Instructions to follow: Quote the data exactly, first line to the line containing "oc, oo, True)", with no pictures.

Given information:
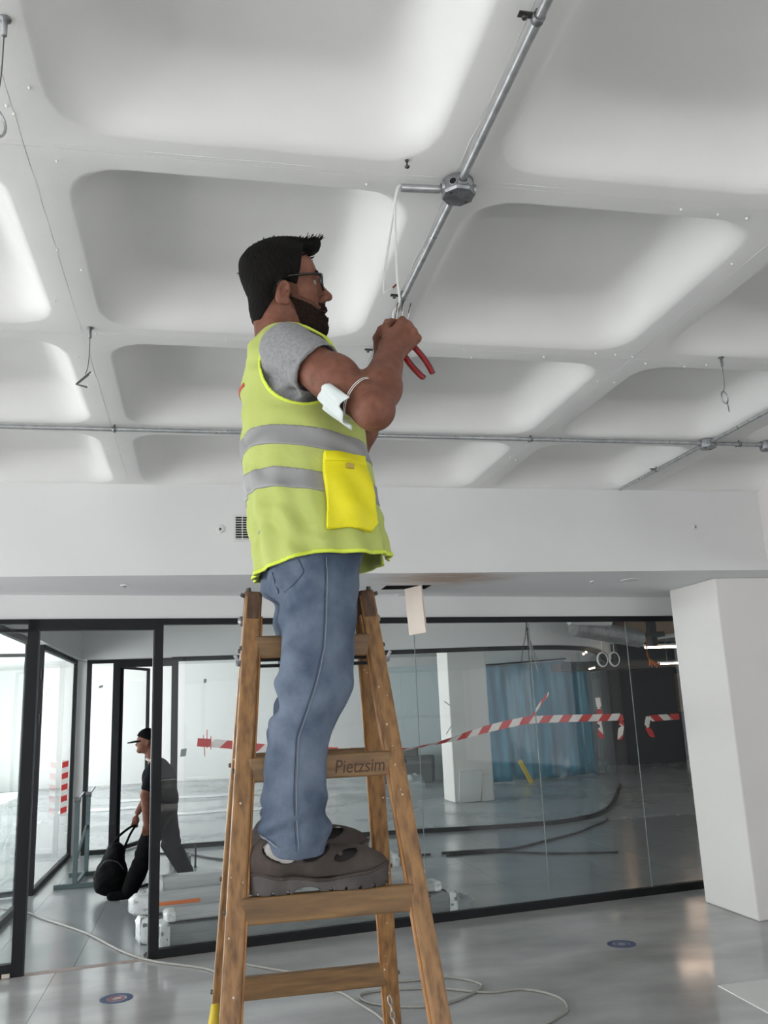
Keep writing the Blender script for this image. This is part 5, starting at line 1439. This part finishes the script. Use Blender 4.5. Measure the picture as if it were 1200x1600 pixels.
MB().box((7.52, 13.97, 2.565), (8.6, 14.03, 2.60)).build('housing', 'plastic_white', lp_, lpo); MB().tube([(7.56, 14.0, 2.545), (8.56, 14.0, 2.548)], .018, 10).build('tube', 'tube_warm', lp_, lpo, True)
for x in (7.7, 8.4): MB().tube([(x, 14, 2.6), (x, 14, 2.76)], .006, 6).build('hanger', 'steel_wire', lp_, lpo)
lp_ = empty('tube_lamp', (9.6, 16.2, 2.50), 'second tube lamp lower down in the dark hall', 'lamp'); lpo = (9.6, 16.2, 2.50)
MB().box((9.0, 16.17, 2.37), (10.1, 16.23, 2.40)).build('housing', 'plastic_white', lp_, lpo); MB().tube([(9.05, 16.2, 2.355), (10.05, 16.2, 2.355)], .014, 10).build('tube', 'tube_warm', lp_, lpo, True)
for x in (9.2, 9.9): MB().tube([(x, 16.2, 2.4), (x, 16.2, 3.2)], .006, 6).build('hanger', 'steel_wire', lp_, lpo)
lp_ = empty('amber_lamp', (10.1, 20.5, 2.5), 'small amber lamp glowing in the dark hall', 'lamp'); lpo = (10.1, 20.5, 2.5)
MB().tube([(9.6, 20.5, 2.545), (10.3, 20.5, 2.545)], .02, 8).build('bar', 'galvanised', lp_, lpo); MB().lathe((10.1, 20.5, 2.53), -ZZ, [(0, .03), (.03, .055), (.08, .055), (.10, .03)], 14).build('bulb', 'lamp_amber', lp_, lpo, True)
for x in (9.7, 10.2): MB().tube([(x, 20.5, 2.55), (x, 20.5, 3.2)], .006, 6).build('hanger', 'steel_wire', lp_, lpo)
oc = empty('orange_cables', (7.55, 13.8, 2.7), 'orange cable bundle dangling in the dark hall', 'cable'); oo = (7.55, 13.8, 2.7)
for k in range(5):
    MB().tube(smooth_path([(7.50+.01*k, 13.8, 2.75), (7.48, 13.8, 2.5), (7.50, 13.8, 2.35), (7.50+.05*k, 13.8, 2.22-.02*(k % 2))], 5), .009, 6).build('cable', 'orange', oc, oo, True)

# ================================================================== FAR ROOM
P = []
for i in range(70):
    u = i/69; row = []
    for j in range(16):
        v = j/15; x = 6.24+2.81*u; y = 19.0+.75*u+.035*math.sin(u*29+2*v)*(1-.4*v)+.02*math.sin(u*61+v*3)
        row.append((x, y, 0.02+2.52*v+.14*u*v))
    P.append(row)
cu = MB().sheet(P, .004).build('plastic_curtain', 'blue_sheet', None, (7.6, 19.3, 0), True); tag(cu, 'blue plastic sheet hung as a curtain in the far room', 'curtain')
b = MB().tube([(6.15, 19.0, 2.57), (9.12, 19.78, 2.73)], .02, 8); b.build('rail', 'frame', cu, (7.6, 19.3, 0))
P = [[(9.08+.016*i, 19.55+.05*math.sin(i*1.1)+.02*i, .02+2.6*j/9) for j in range(10)] for i in range(24)]
tag(MB().sheet(P, .004).build('plastic_curtain', 'film', None, (9.25, 19.6, 0), True), 'clear plastic sheet hanging right of the blue one', 'curtain')
b = MB().obox((4.685, 15.50, .29), (1, 0, 0), (0, 1, .33), (0, -.33, 1), .205, .008, .29)
tag(b.build('leaning_board', 'white_board', None, (4.7, 15.5, 0)), 'white board leaning against the far column', 'board')
b = MB().obox((5.02, 15.56, .24), (1, 0, .06), (0, 1, .22), (0, -.22, 1), .10, .008, .235)
tag(b.build('leaning_board', 'white_board', None, (5.0, 15.5, 0)), 'narrow board leaning behind the white one', 'board')
for (p, q, lab) in (((4.33, 15.66, 1.78), (4.43, 15.63, 1.70), 'upper'), ((4.33, 15.66, 1.20), (4.43, 15.63, 1.35), 'lower')):
    b = MB().obox((Vector(p)+Vector(q))/2-Vector((0, .03, 0)), Vector(q)-Vector(p), (0, 1, 0), ZZ, (Vector(q)-Vector(p)).length/2, .006, .012)
    tag(b.build('metal_strip', 'galvanised', None, p), lab+' grey metal strip fixed on the corner of the far column', 'strip')
b = MB().bbox((4.75, 20.7, .30), (.9, -.3, 0), (.3, .9, 0), ZZ, .62, .30, .30, .04); b.bbox((4.6, 20.7, .68), (.9, -.3, 0), (.3, .9, 0), ZZ, .4, .22, .09, .03)
tag(b.build('rubble_sacks', 'stone_dark', None, (4.5, 20.6, 0)), 'dark heap of covered material at the foot of the grey wall', 'heap')
for (x, y, lab, m) in ((4.55, 19.4, 'clear plastic bag lying in front of the dark heap', 'film'),):
    rnd = random.Random(9); b = MB(); P = []
    for i in range(7):
        a = math.pi*.5*i/6; row = []
        for k in range(15):
            th = 2*math.pi*(k % 14)/14; e = .30*(1+.3*rnd.uniform(-1, 1)); row.append((x+math.cos(th)*e*math.cos(a), y+math.sin(th)*e*math.cos(a), max(.003, e*.8*math.sin(a))))
        row[-1] = row[0]; P.append(row)
    tag(b.grid(P).build('plastic_bag', m, None, (x, y, 0), True), lab, 'bag')
b = MB().obox((4.1, 19.0, .06), (1, .2, .3), (-.2, 1, 0), (-.3, 0, 1), .12, .06, .03); b.obox((4.18, 19.0, .15), (.3, 0, 1), (0, 1, 0), (1, 0, -.3), .08, .03, .02)
tag(b.build('yellow_bag', 'yellow', None, (4.1, 19.0, 0)), 'crumpled yellow bag beside the ladder rail in the far room', 'bag')
b = MB().obox((6.9, 18.6, .24), (.45, 0, -.9), (0, 1, 0), (.9, 0, .45), .27, .02, .045)
tag(b.build('yellow_plank', 'yellow', None, (6.9, 18.6, 0)), 'yellow slat leaning below the blue curtain', 'plank')
# crumpled dust sheets on the far floor at left
for k, (x, y, w, d) in enumerate(((-1.6, 18.5, 2.2, .5), (-.6, 20.2, 2.6, .5), (.4, 16.8, 2.0, .4))):
    P = [[(x+w*(i/13-.5), y+d*(j/5-.5)+.05*math.sin(i*.9+k), .006+.030*abs(math.sin(i*1.3+j*.9+k))*math.sin(math.pi*j/5)) for j in range(6)] for i in range(14)]
    tag(MB().sheet(P, .004).build('dust_sheet', 'wrap_white', None, (x, y, 0), True), ('middle', 'farthest', 'nearest')[k]+' white dust sheet strip on the far room floor', 'sheet')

Finished answer:
Keep writing the Blender script for this image. This is part 5, starting at line 1439. This part finishes the script. Use Blender 4.5. Measure the picture as if it were 1200x1600 pixels.
MB().box((7.52, 13.97, 2.565), (8.6, 14.03, 2.60)).build('housing', 'plastic_white', lp_, lpo); MB().tube([(7.56, 14.0, 2.545), (8.56, 14.0, 2.548)], .018, 10).build('tube', 'tube_warm', lp_, lpo, True)
for x in (7.7, 8.4): MB().tube([(x, 14, 2.6), (x, 14, 2.76)], .006, 6).build('hanger', 'steel_wire', lp_, lpo)
lp_ = empty('tube_lamp', (9.6, 16.2, 2.50), 'second tube lamp lower down in the dark hall', 'lamp'); lpo = (9.6, 16.2, 2.50)
MB().box((9.0, 16.17, 2.37), (10.1, 16.23, 2.40)).build('housing', 'plastic_white', lp_, lpo); MB().tube([(9.05, 16.2, 2.355), (10.05, 16.2, 2.355)], .014, 10).build('tube', 'tube_warm', lp_, lpo, True)
for x in (9.2, 9.9): MB().tube([(x, 16.2, 2.4), (x, 16.2, 3.2)], .006, 6).build('hanger', 'steel_wire', lp_, lpo)
lp_ = empty('amber_lamp', (10.1, 20.5, 2.5), 'small amber lamp glowing in the dark hall', 'lamp'); lpo = (10.1, 20.5, 2.5)
MB().tube([(9.6, 20.5, 2.545), (10.3, 20.5, 2.545)], .02, 8).build('bar', 'galvanised', lp_, lpo); MB().lathe((10.1, 20.5, 2.53), -ZZ, [(0, .03), (.03, .055), (.08, .055), (.10, .03)], 14).build('bulb', 'lamp_amber', lp_, lpo, True)
for x in (9.7, 10.2): MB().tube([(x, 20.5, 2.55), (x, 20.5, 3.2)], .006, 6).build('hanger', 'steel_wire', lp_, lpo)
oc = empty('orange_cables', (7.55, 13.8, 2.7), 'orange cable bundle dangling in the dark hall', 'cable'); oo = (7.55, 13.8, 2.7)
for k in range(5):
    MB().tube(smooth_path([(7.50+.01*k, 13.8, 2.75), (7.48, 13.8, 2.5), (7.50, 13.8, 2.35), (7.50+.05*k, 13.8, 2.22-.02*(k % 2))], 5), .009, 6).build('cable', 'orange', oc, oo, True)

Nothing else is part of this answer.